## Entries provided
***

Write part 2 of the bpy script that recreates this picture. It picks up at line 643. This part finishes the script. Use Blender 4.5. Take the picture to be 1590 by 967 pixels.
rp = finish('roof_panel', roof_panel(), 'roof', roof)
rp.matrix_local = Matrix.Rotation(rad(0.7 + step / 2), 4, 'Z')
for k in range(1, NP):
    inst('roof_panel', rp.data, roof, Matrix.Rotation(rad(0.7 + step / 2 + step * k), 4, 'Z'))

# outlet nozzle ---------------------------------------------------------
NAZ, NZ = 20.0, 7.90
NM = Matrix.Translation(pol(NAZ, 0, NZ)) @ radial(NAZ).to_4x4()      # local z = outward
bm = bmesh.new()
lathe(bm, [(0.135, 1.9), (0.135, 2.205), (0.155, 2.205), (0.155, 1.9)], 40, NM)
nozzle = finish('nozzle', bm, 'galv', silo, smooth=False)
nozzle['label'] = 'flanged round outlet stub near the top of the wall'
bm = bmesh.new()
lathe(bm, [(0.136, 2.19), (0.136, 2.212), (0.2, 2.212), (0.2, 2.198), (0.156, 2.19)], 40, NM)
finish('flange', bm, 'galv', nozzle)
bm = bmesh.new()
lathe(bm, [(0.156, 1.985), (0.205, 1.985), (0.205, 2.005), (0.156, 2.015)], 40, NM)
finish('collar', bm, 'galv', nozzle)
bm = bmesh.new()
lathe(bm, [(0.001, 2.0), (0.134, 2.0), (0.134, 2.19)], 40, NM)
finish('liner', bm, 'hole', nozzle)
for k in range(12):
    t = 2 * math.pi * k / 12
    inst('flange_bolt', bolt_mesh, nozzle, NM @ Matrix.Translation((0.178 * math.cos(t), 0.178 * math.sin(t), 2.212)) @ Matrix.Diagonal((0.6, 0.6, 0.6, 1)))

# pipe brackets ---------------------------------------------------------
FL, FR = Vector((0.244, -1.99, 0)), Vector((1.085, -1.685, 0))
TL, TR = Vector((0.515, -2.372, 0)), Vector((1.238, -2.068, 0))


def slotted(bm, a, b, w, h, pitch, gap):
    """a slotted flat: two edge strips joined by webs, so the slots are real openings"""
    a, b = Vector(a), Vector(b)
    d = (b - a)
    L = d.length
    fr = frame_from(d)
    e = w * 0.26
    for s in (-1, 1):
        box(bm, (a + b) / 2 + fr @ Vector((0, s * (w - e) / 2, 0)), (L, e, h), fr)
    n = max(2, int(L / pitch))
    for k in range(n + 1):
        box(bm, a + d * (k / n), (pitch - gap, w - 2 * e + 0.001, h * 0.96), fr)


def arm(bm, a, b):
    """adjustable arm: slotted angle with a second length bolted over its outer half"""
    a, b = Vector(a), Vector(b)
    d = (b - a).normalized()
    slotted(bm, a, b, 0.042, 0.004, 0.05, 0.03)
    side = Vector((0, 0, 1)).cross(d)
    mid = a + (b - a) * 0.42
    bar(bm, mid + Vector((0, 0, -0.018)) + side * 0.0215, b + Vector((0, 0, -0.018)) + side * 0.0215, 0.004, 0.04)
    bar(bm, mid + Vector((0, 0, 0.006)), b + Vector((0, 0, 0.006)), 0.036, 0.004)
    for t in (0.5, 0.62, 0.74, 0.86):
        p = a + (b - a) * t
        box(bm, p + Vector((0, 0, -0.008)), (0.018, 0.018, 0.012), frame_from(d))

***

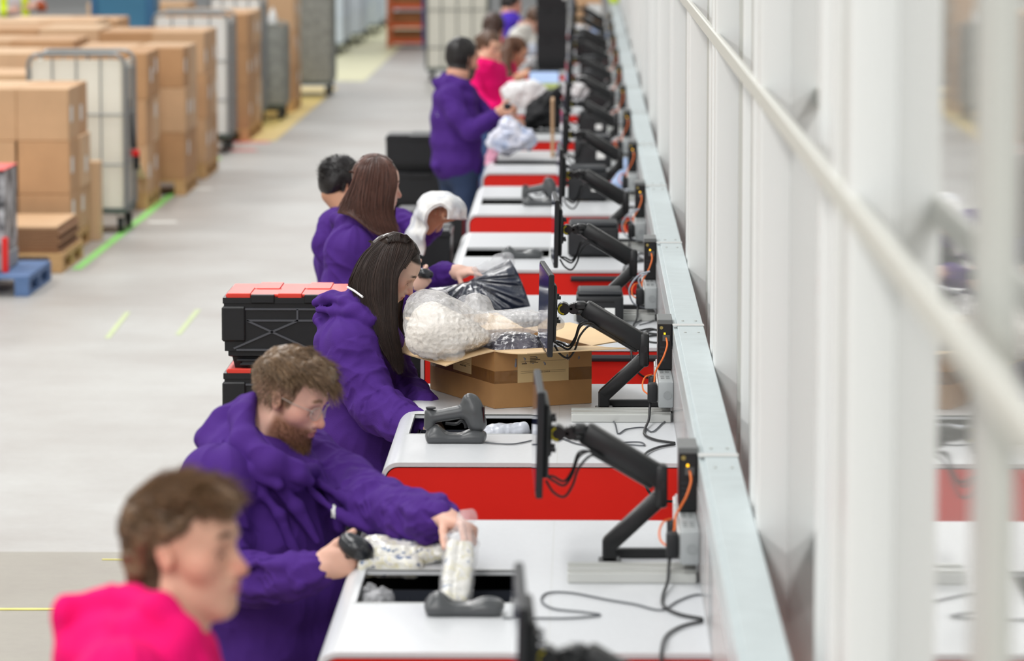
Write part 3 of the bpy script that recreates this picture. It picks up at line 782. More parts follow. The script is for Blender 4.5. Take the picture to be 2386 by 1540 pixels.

***

## What you have to do
Produce only the lines from the line containing "Write part 2" through the line containing "inst('roof_panel', rp.data, roof, Matrix.Rotation(rad(0.7", inclusive of both, exactly as they stand in the entries above.

## Exercise result
Write part 2 of the bpy script that recreates this picture. It picks up at line 643. This part finishes the script. Use Blender 4.5. Take the picture to be 1590 by 967 pixels.
rp = finish('roof_panel', roof_panel(), 'roof', roof)
rp.matrix_local = Matrix.Rotation(rad(0.7 + step / 2), 4, 'Z')
for k in range(1, NP):
    inst('roof_panel', rp.data, roof, Matrix.Rotation(rad(0.7 + step / 2 + step * k), 4, 'Z'))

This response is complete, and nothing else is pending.